I recently finished listening to the Dark Tower series by Stephen King. This is the second time I’ve listened to it, the first being about four years ago. It’s very good. At least, I enjoy it immensely. The reason I mention it here is that Mr King throughout the seven books in the series alludes to or directly mentions many, many literary figures, their books and their creations. Just by way of example, Arthurian legend figures prominently, The Wizard of Oz and Frank L. Baum are ascendant at one point, the similarities to The Lord of the Rings are unmistakable, Dr Seuss, Harry Potter, Robert Heinlein, Richard Adams… the list goes on and on. Movies and TV series are similarly referenced. Check out the series’ Intertextual References section at wikipedia. The series is a bibliophile’s (especially an SF&F bibliophile’s) trainspotting paradise.
Of interest to us here are the references to works from Gnome Press. I picked up two concrete references and one that I’m not so sure about. The most obvious example is the name of one of the organizations that the Crimson King uses as a front and that manufactured most of the technology that is now decaying in Roland’s world – ‘Northwest Positronics’. The obvious reference is to the kind of brain that Isaac Asimov’s robots have in I, Robot – they have positronic brains.

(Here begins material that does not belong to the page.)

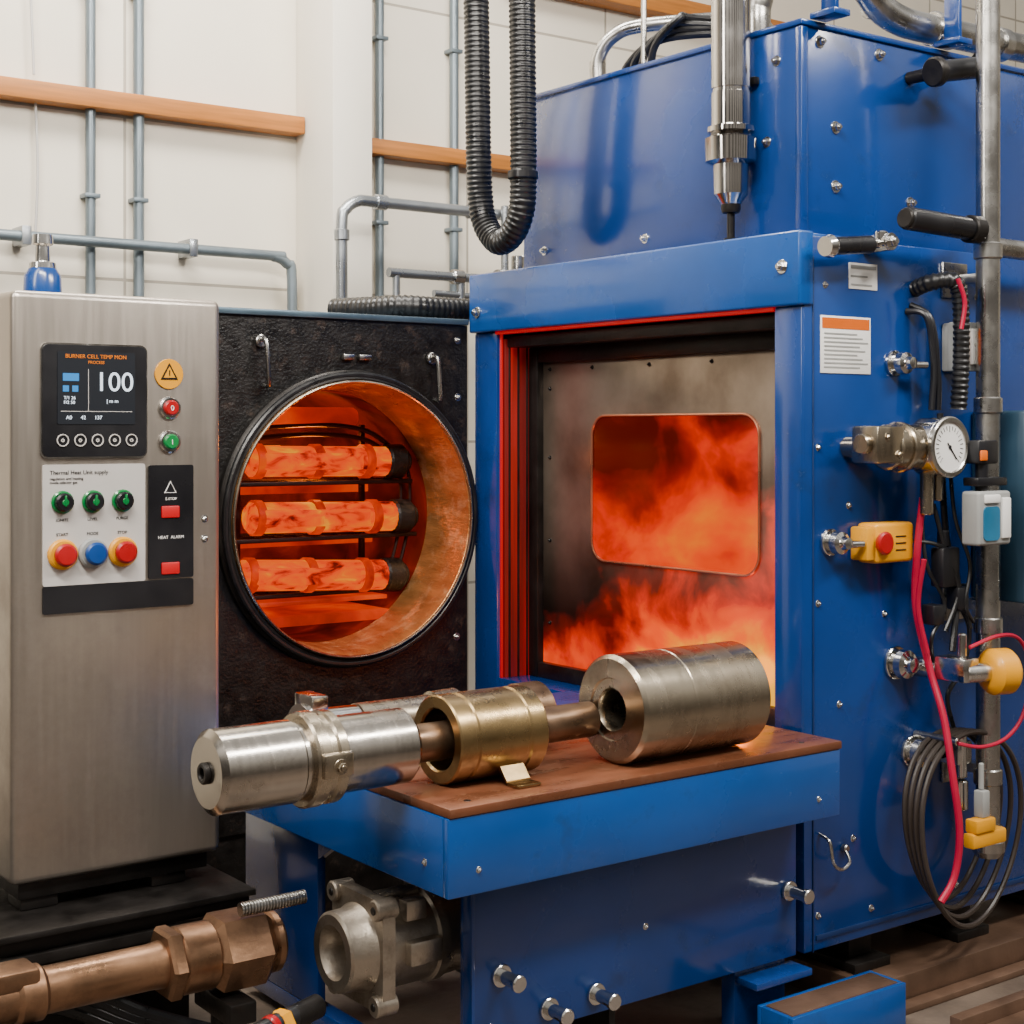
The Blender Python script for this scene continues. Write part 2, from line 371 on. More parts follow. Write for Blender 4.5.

Just as I write this, it occurs to me that the ‘Northwest’ part could potentially be a reference to Northwest Smith – C.L. Moore’s erstwhile gunslinging spaceman from Gnome titles Shambleau & Others and Northwest of Earth. Just now, as I wrote that, it also occurred to me that I might not be drawing such a long bow here. Northwest Smith is indeed a gunslinger unmistakeably cut from the same cloth as Roland of Giliad.
Next, Calvin Tower, obsessive book collector and proprietor of The Manhattan Restaurant of the Mind, calls young Jake a ‘Hyperborean wanderer’ when Jake picks up his copies of Charlie the Choo Choo and the book of riddles. Again, this is an unambiguous reference to the Conan the Barbarian series, Hyperborea lying somewhat to the north of Conan’s homeland. This is probably also a nod to Clark Ashton Smith who is also referenced a couple of times in the series.
The third reference I detected is less direct. When Pere Callahan is telling his story to Roland’s ka-tet as they wait for the ‘wolves’ to descend on the town of Calla Bryn Sturgis, he calls his world-shifting wanderings across parallel versions of the United States, his journeys through ‘highways in hiding’. Now, if this was just mentioned once, I might dismiss this as a coincidence, but it is specifically referred to in that way at least four or five times. Too many, in my opinion, to not be a nod to George O. Smith’s 1955 book Highways in Hiding – the latest to be added to my Gnome Press collection.
There we go. Apologies for the largely unexplained references to characters and situations in the Dark Tower series, but do yourself a favor and read (or listen to) it. It’ll make sense then, and you’ll also have a ball trying to catch all those references. Not to mention enjoying a wonderful story.